Studies on the nature of the Ukrainian Maidan and the conflict in the Donbas have added to the growing understanding of Ukraine . There are fewer and fewer journalists who look for anti-Polish attitudes in black and red flags and portraits of Bandera. Photos of the first anniversary of the Maidan victory showing participants carrying Polish and Belarusian flags together with Ukrainian blue and yellow and red and black ones attract fewer hostile comments. Moreover, the catholic newspaper Tygodnik Powszechny has devoted a column explaining the “new meaning of old colors,” and the writer Wojciech Mucha has written the book Blood and earth: the Ukrainian revolution that explains the origin of the red and black flag as a symbol of “Ukraine that is fighting.”

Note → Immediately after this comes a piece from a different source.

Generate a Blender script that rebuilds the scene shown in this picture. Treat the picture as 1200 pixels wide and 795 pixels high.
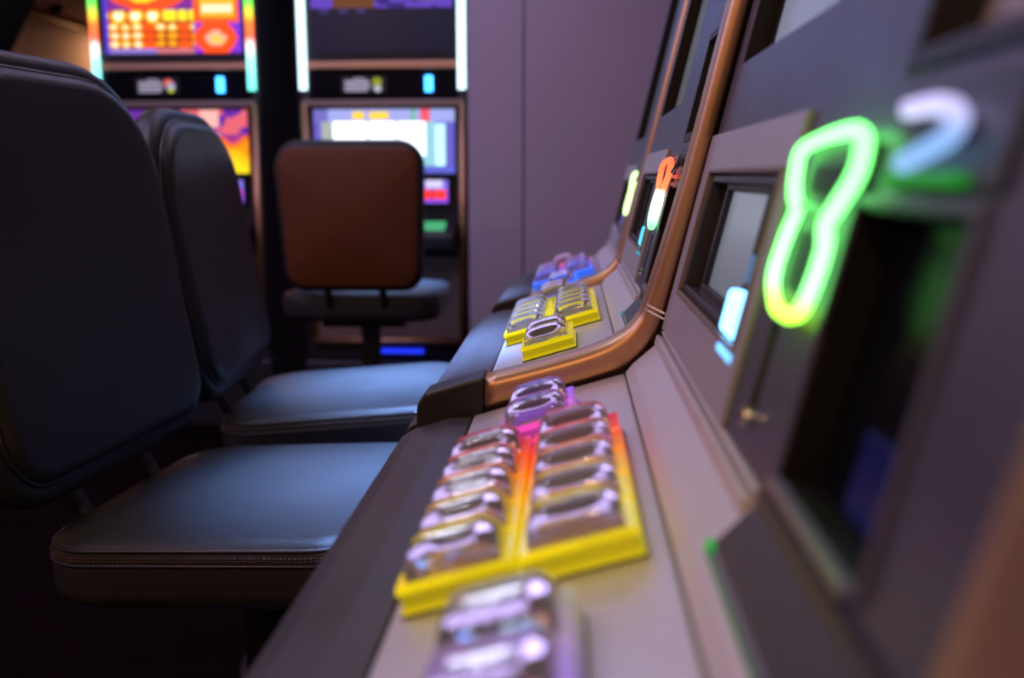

The rhetoric of right-wing authors has changed as well. After thousands of deaths in eastern Ukraine and enormous self-sacrifice of Ukrainians, writers who initially had adopted fairly radical positions after Maidan now increasingly insist that Ukraine is fighting for Poland as well. This is why the Ukrainian Verkhovna Rada’s tribute to Roman Shukhevych on the anniversary of his death on March 5, just before the visit to Poland of Ukraine’s Security Council Secretary Oleksandr Turchynov, attracted practically no attention in Poland. The figure of Shukhevych and other UPA heroes continue to fuel controversy in Poland, and Russians never tire of reminding Poles of old historical traumas. We only need to remember the hysterical response of Russian Foreign Minister Serhiy Lavrov to a Polish journalist at a press conference, filled with horror stories about Ukrainian nationalists.

However, such attempts have limited prospects now. Both Ukrainians and Poles have long since outgrown the roles that had been prescribed for them in the Kremlin.